Some publishers see Apple as an increasingly uneasy bedfellow, with rumors swirling about the tech giant’s possible move into personalized advertising. “Because Apple sold cell phones and their hardware was where they made most of their money, [personalized advertising] was not something they were going to exploit,” the publishing executive says. “It looks as though Apple is going to make these privacy changes and then delve deeper into personalized advertising.”

While Apple undeniably benefits from the privacy-focused sheen the move gives off, Schmitt says there are other potential gains for the tech giant, particularly from hedging against having its own services marginalized. By clamping down on alternative ad identifiers, Apple forces developers to rely on the IDFA for advertising strategies. Schmitt also points out that restricting user data also prevents developers from working “around” the iOS App Store.

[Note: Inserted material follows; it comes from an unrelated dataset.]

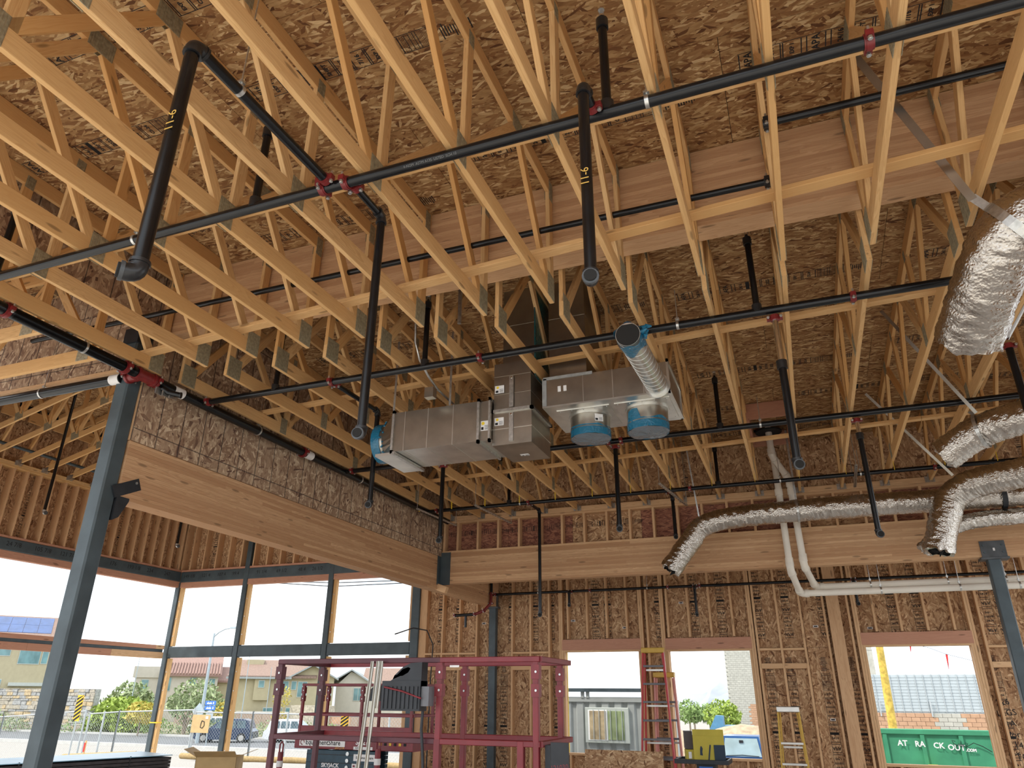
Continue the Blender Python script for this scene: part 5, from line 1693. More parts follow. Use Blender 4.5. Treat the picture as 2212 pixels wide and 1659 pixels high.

“App developers using IDFA were able to use that rich user data to determine whether they were using the apps, how often, whether it was because of something they saw, whatever,” says Schmitt. Advertisers could then use this information to encourage installs of other apps. “[Apple’s App Store] became a checkout counter, and that’s not what Apple wants.”

Fending off marginalization can also help pave the road for Apple’s next move into advertising. Apple is reportedly planning to add a second advertising slot in its App Store search page, the Financial Times reported on Thursday. 

Publishers say the changes will force them to create a new iOS specific strategy. “It’s the applications that are heavily reliant on open exchange programmatic that are going to be the most negatively impacted,” the publishing executive says. “Most news publications have a very very loyal audience who is very very engaged, but they tend to be small, and so they tend to not monetize very well with open-exchange programmatic.”

While publishers agree that there is a separate iOS strategy needed, industry watchers say the most significant shifts in strategy will come in the next quarter because of the time it takes for a user’s operating system to be updated, then for the user to eventually open the app and be confronted with the pop-up. Once publishers receive enough responses to the prompt, they can then make a decision on how the app—and the publisher’s overall strategy—can be adjusted, says Beizer.

The industry’s reaction is critical, since it could foreshadow the industry’s reaction to the loss of another, more popular and more consequential advertising identifier. “It’s exactly the same thing as getting rid of cookies,” says the unnamed executive.